Conclusion: Use Reviews as a Direct Input to ASO and Product Growth
The point isn’t to collect review data for its own sake. The point is to turn that data into the next decision.
Teams that treat review analysis like a steady operating process - instead of something they only do after a bad rating - tend to get better visibility, stronger listing conversion, and lower uninstall rates.
"The App Store algorithm is just measuring how well you're doing that [building something merchants genuinely want to keep]." - Taylor Sicard, Ecosystem Strategist
FAQs
How many reviews do I need before trends are reliable?
With fewer than 20 reviews, you usually don't have enough signal to spot trends you can act on. If you want analysis you can trust more, the sweet spot is 200+ reviews.
If you're trying to define a specific feature, review 30 reviews total: 15 one-star reviews and 15 three-star reviews. Then look for at least three repeats of the same complaint. If a complaint shows up fewer than three times, it's usually just an anecdote.
What should I do first if my app rating drops below 4.0?
Start by looking through recent negative feedback to spot the main problem. In many cases, it comes down to bugs, setup friction, or a poor user experience.
Then respond to each negative review with care. A calm, thoughtful reply shows that you take the issue seriously and that you're there to help merchants, not brush them off.

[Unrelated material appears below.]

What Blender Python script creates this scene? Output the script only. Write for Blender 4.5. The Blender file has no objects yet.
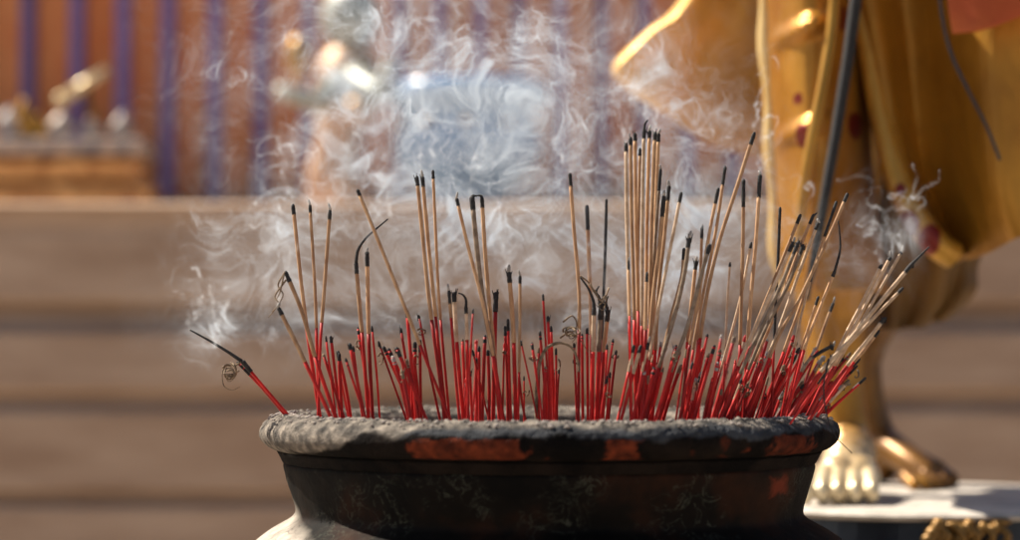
import bpy, bmesh, math, random
import numpy as np
from mathutils import Vector, Matrix, noise as mnoise
R = math.radians
random.seed(7); rng = np.random.default_rng(7)
S = bpy.context.scene
C = S.collection

# ------------------------------------------------------------------ camera
FP = 2500.0                                   # focal length in photo pixels (1020 wide)
CAM = Vector((0, -2.5, 0.835)); TILT = 0.0277
cd = bpy.data.cameras.new('camera'); cam = bpy.data.objects.new('camera', cd); C.objects.link(cam)
cam.location = CAM; cam.rotation_euler = (R(90) + TILT, 0, 0)
cd.sensor_width = 36; cd.lens = 36 * FP / 1020; cd.clip_start = 0.05; cd.clip_end = 3000
cd.dof.use_dof = True; cd.dof.focus_distance = 2.44; cd.dof.aperture_fstop = 2.8; cd.dof.aperture_blades = 0
S.camera = cam

# ------------------------------------------------------------------ light
SUN_EL, SUN_AZ = R(50), R(-65)                # azimuth clockwise from +Y : the sun is to the left, a little behind the pot
w = bpy.data.worlds.new('World'); S.world = w; w.use_nodes = True
nt = w.node_tree; bg = nt.nodes['Background']
sky = nt.nodes.new('ShaderNodeTexSky'); sky.sky_type = 'NISHITA'; sky.sun_disc = False
sky.sun_elevation = SUN_EL; sky.sun_rotation = SUN_AZ; sky.air_density = 1.0; sky.dust_density = 2.0
nt.links.new(sky.outputs[0], bg.inputs[0]); bg.inputs[1].default_value = 0.046
sd = bpy.data.lights.new('sun', 'SUN'); sun = bpy.data.objects.new('sun', sd); C.objects.link(sun)
sd.energy = 5.0; sd.angle = R(0.5); sd.color = (1, 0.90, 0.76)
sdir = Vector((math.sin(SUN_AZ) * math.cos(SUN_EL), math.cos(SUN_AZ) * math.cos(SUN_EL), math.sin(SUN_EL)))
sun.rotation_euler = sdir.to_track_quat('Z', 'Y').to_euler()
S.view_settings.view_transform = 'Standard'; S.view_settings.look = 'None'
S.view_settings.exposure = 1.06; S.view_settings.gamma = 1
S.render.engine = 'CYCLES'
S.cycles.use_denoising = True; S.cycles.denoiser = 'OPENIMAGEDENOISE'
S.cycles.max_bounces = 6; S.cycles.diffuse_bounces = 3; S.cycles.glossy_bounces = 3
S.cycles.transmission_bounces = 2; S.cycles.volume_bounces = 2; S.cycles.transparent_max_bounces = 8
S.cycles.use_adaptive_sampling = True; S.cycles.adaptive_threshold = 0.015
S.cycles.volume_step_rate = 1.0; S.cycles.volume_max_steps = 512

# ------------------------------------------------------------------ helpers
ct, st = math.cos(TILT), math.sin(TILT)
def P(px, py, D):
    """photo pixel + distance along +Y from the camera -> world point"""
    a = (px - 510) / FP; b = (270 - py) / FP
    d = Vector((a, ct - b * st, st + b * ct))
    return CAM + d * (D / d.y)

def tag(o, label=None, cat=None, group=None, kind=None):
    if label: o['label'] = label
    if cat: o['category'] = cat
    if group: o['group'] = group
    if kind: o['kind'] = kind
    return o

def empty(name, loc=(0, 0, 0)):
    o = bpy.data.objects.new(name, None); o.empty_display_size = .05
    C.objects.link(o); o.location = loc; return o

def mesh_obj(name, verts, faces, mat, parent=None, smooth=True, mats=None, fmat=None):
    me = bpy.data.meshes.new(name)
    if parent is not None:
        off = parent['_w'] if '_w' in parent else None
        pl = world_loc(parent)
        verts = [(v[0] - pl[0], v[1] - pl[1], v[2] - pl[2]) for v in verts]
    me.from_pydata([tuple(v) for v in verts], [], faces)
    me.materials.append(mat)
    if mats:
        for m in mats: me.materials.append(m)
    if fmat: me.polygons.foreach_set('material_index', fmat)
    if smooth: me.polygons.foreach_set('use_smooth', [True] * len(me.polygons))
    me.update()
    o = bpy.data.objects.new(name, me); C.objects.link(o)
    if parent is not None: o.parent = parent
    return o

def world_loc(o):
    l = Vector((0, 0, 0))
    while o is not None: l = l + o.location; o = o.parent
    return l

class MB:
    """collects simple shapes into one mesh"""
    def __init__(s): s.v = []; s.f = []
    def add(s, v, f):
        n = len(s.v); s.v += [tuple(a) for a in v]; s.f += [tuple(i + n for i in q) for q in f]
    def box(s, c, h, bev=0.0, rz=0.0, rot=None):
        bm = bmesh.new(); bmesh.ops.create_cube(bm, size=2)
        for v in bm.verts: v.co = Vector((v.co.x * h[0], v.co.y * h[1], v.co.z * h[2]))
        if bev: bmesh.ops.bevel(bm, geom=list(bm.edges), offset=bev, segments=2, profile=.5, affect='EDGES')
        M = rot if rot else Matrix.Rotation(rz, 3, 'Z')
        for v in bm.verts: v.co = M @ v.co + Vector(c)
        bm.verts.index_update()
        s.add([v.co.copy() for v in bm.verts], [[v.index for v in f.verts] for f in bm.faces]); bm.free()
    def ball(s, c, r, sub=2, rot=None):
        bm = bmesh.new(); bmesh.ops.create_icosphere(bm, subdivisions=sub, radius=1)
        r = (r, r, r) if isinstance(r, (int, float)) else r
        for v in bm.verts:
            q = Vector((v.co.x * r[0], v.co.y * r[1], v.co.z * r[2]))
            v.co = (rot @ q if rot else q) + Vector(c)
        bm.verts.index_update()
        s.add([v.co.copy() for v in bm.verts], [[v.index for v in f.verts] for f in bm.faces]); bm.free()
    def tube(s, pts, rad, n=7, cap=True):
        v, f = tube_geo(pts, rad, n, cap); s.add(v, f)
    def lathe(s, c, prof, n=48):
        v = []; f = []
        for (r, z) in prof:
            for k in range(n):
                a = 2 * math.pi * k / n; v.append((c[0] + r * math.cos(a), c[1] + r * math.sin(a), c[2] + z))
        for i in range(len(prof) - 1):
            for k in range(n):
                k2 = (k + 1) % n; f.append((i * n + k, i * n + k2, (i + 1) * n + k2, (i + 1) * n + k))
        f.append(tuple(range(n))[::-1]); f.append(tuple((len(prof) - 1) * n + k for k in range(n)))
        s.add(v, f)
    def build(s, name, mat, parent=None, smooth=True): return mesh_obj(name, s.v, s.f, mat, parent, smooth)

def tube_geo(pts, rad, n=7, cap=True):
    pts = [Vector(p) for p in pts]; m = len(pts)
    if not hasattr(rad, '__len__'): rad = [rad] * m
    v = []; f = []; ref = None
    for i, p in enumerate(pts):
        t = (pts[min(i + 1, m - 1)] - pts[max(i - 1, 0)]).normalized()
        if ref is None:
            ref = Vector((0, 1, 0)) if abs(t.y) < .8 else Vector((1, 0, 0))
        a = (ref - t * ref.dot(t)).normalized(); ref = a; b = t.cross(a)
        for k in range(n):
            q = 2 * math.pi * k / n
            v.append(p + (a * math.cos(q) + b * math.sin(q)) * rad[i])
    for i in range(m - 1):
        for k in range(n):
            k2 = (k + 1) % n; f.append((i * n + k, i * n + k2, (i + 1) * n + k2, (i + 1) * n + k))
    if cap:
        f.append(tuple(range(n))[::-1]); f.append(tuple((m - 1) * n + k for k in range(n)))
    return v, f

def spline(pts, n):
    """Catmull-Rom resample of a list of vectors"""
    pts = [Vector(p) for p in pts]
    if len(pts) < 3:
        return [pts[0].lerp(pts[-1], i / (n - 1)) for i in range(n)]
    out = []
    m = len(pts) - 1
    for i in range(n):
        t = i / (n - 1) * m; k = min(int(t), m - 1); u = t - k
        p1, p2 = pts[k], pts[k + 1]
        p0 = pts[k - 1] if k > 0 else p1 * 2 - p2
        p3 = pts[k + 2] if k + 2 <= m else p2 * 2 - p1
        out.append(0.5 * ((2 * p1) + (p2 - p0) * u + (2 * p0 - 5 * p1 + 4 * p2 - p3) * u * u + (3 * p1 - p0 - 3 * p2 + p3) * u ** 3))
    return out

def sheet(name, rows, mat, parent, nu=40, nv=40, thick=.012, disp=None):
    """a cloth-like solid sheet through a grid of (px,py,D) control points"""
    rr = [spline([P(*p) for p in r], nu) for r in rows]
    cols = [spline([rr[i][k] for i in range(len(rr))], nv) for k in range(nu)]
    g = [[cols[k][j] for k in range(nu)] for j in range(nv)]
    if disp:
        g = [[g[j][k] + Vector((0, disp(k / (nu - 1), j / (nv - 1)), 0)) for k in range(nu)] for j in range(nv)]
    v = [p for r in g for p in r]
    f = [(j * nu + k, j * nu + k + 1, (j + 1) * nu + k + 1, (j + 1) * nu + k) for j in range(nv - 1) for k in range(nu - 1)]
    o = mesh_obj(name, v, f, mat, parent)
    md = o.modifiers.new('solid', 'SOLIDIFY'); md.thickness = thick; md.offset = 0
    bv = o.modifiers.new('bevel', 'BEVEL'); bv.width = thick * .35; bv.segments = 2; bv.limit_method = 'ANGLE'
    return o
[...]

If a review mentions a technical problem, reach out to the merchant directly and work on a fix. Once the issue is resolved, it's fine to ask whether they'd be open to updating their review. Just don't pressure them or offer rewards in exchange.
How can I ask for more reviews without annoying merchants?
Use neutral language and avoid incentives, since those can violate Shopify policies. Ask for feedback as a sincere invitation, not a nudge for positive reviews.
Put review requests in places that don’t get in the way of work or interrupt what someone is doing. One good time to ask is after a positive support interaction. Always give merchants a clear way to decline, and if they opt out, don’t ask again.